▶ **EXERCISE BRIEF**:
Output an exact reproduction of the data.

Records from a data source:
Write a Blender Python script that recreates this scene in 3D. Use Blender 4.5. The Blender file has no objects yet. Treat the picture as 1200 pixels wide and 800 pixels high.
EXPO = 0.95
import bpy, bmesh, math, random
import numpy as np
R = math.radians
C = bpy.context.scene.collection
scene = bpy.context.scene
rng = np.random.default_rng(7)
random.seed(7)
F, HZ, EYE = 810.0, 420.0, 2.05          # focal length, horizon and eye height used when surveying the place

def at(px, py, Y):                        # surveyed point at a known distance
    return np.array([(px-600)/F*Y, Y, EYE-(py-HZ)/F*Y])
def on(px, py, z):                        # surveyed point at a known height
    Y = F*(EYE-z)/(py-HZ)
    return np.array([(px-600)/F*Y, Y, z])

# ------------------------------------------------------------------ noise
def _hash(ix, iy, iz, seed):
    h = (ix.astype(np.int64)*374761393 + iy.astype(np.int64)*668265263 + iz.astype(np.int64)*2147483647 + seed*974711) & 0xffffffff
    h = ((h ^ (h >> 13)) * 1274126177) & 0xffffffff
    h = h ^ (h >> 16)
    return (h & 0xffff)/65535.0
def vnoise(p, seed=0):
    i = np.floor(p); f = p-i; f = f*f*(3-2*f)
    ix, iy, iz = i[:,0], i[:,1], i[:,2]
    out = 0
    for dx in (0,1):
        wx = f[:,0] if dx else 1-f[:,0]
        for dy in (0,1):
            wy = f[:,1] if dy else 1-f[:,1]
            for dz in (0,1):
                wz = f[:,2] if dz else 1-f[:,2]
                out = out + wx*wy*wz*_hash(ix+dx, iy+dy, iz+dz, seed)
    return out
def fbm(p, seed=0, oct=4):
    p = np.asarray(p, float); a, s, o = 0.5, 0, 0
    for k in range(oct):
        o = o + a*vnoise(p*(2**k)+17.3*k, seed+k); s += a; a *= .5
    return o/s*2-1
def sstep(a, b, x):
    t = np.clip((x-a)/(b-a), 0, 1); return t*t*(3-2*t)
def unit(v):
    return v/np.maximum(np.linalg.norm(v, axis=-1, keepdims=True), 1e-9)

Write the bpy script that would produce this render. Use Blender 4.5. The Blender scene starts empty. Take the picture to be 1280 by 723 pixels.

▶ **EXPECTED ANSWER**:
Write a Blender Python script that recreates this scene in 3D. Use Blender 4.5. The Blender file has no objects yet. Treat the picture as 1200 pixels wide and 800 pixels high.
EXPO = 0.95
import bpy, bmesh, math, random
import numpy as np
R = math.radians
C = bpy.context.scene.collection
scene = bpy.context.scene
rng = np.random.default_rng(7)
random.seed(7)
F, HZ, EYE = 810.0, 420.0, 2.05          # focal length, horizon and eye height used when surveying the place

def at(px, py, Y):                        # surveyed point at a known distance
    return np.array([(px-600)/F*Y, Y, EYE-(py-HZ)/F*Y])
def on(px, py, z):                        # surveyed point at a known height
    Y = F*(EYE-z)/(py-HZ)
    return np.array([(px-600)/F*Y, Y, z])

# ------------------------------------------------------------------ noise
def _hash(ix, iy, iz, seed):
    h = (ix.astype(np.int64)*374761393 + iy.astype(np.int64)*668265263 + iz.astype(np.int64)*2147483647 + seed*974711) & 0xffffffff
    h = ((h ^ (h >> 13)) * 1274126177) & 0xffffffff
    h = h ^ (h >> 16)
    return (h & 0xffff)/65535.0
def vnoise(p, seed=0):
    i = np.floor(p); f = p-i; f = f*f*(3-2*f)
    ix, iy, iz = i[:,0], i[:,1], i[:,2]
    out = 0
    for dx in (0,1):
        wx = f[:,0] if dx else 1-f[:,0]
        for dy in (0,1):
            wy = f[:,1] if dy else 1-f[:,1]
            for dz in (0,1):
                wz = f[:,2] if dz else 1-f[:,2]
                out = out + wx*wy*wz*_hash(ix+dx, iy+dy, iz+dz, seed)
    return out
def fbm(p, seed=0, oct=4):
    p = np.asarray(p, float); a, s, o = 0.5, 0, 0
    for k in range(oct):
        o = o + a*vnoise(p*(2**k)+17.3*k, seed+k); s += a; a *= .5
    return o/s*2-1
def sstep(a, b, x):
    t = np.clip((x-a)/(b-a), 0, 1); return t*t*(3-2*t)
def unit(v):
    return v/np.maximum(np.linalg.norm(v, axis=-1, keepdims=True), 1e-9)

Write the bpy script that would produce this render. Use Blender 4.5. The Blender scene starts empty. Take the picture to be 1280 by 723 pixels.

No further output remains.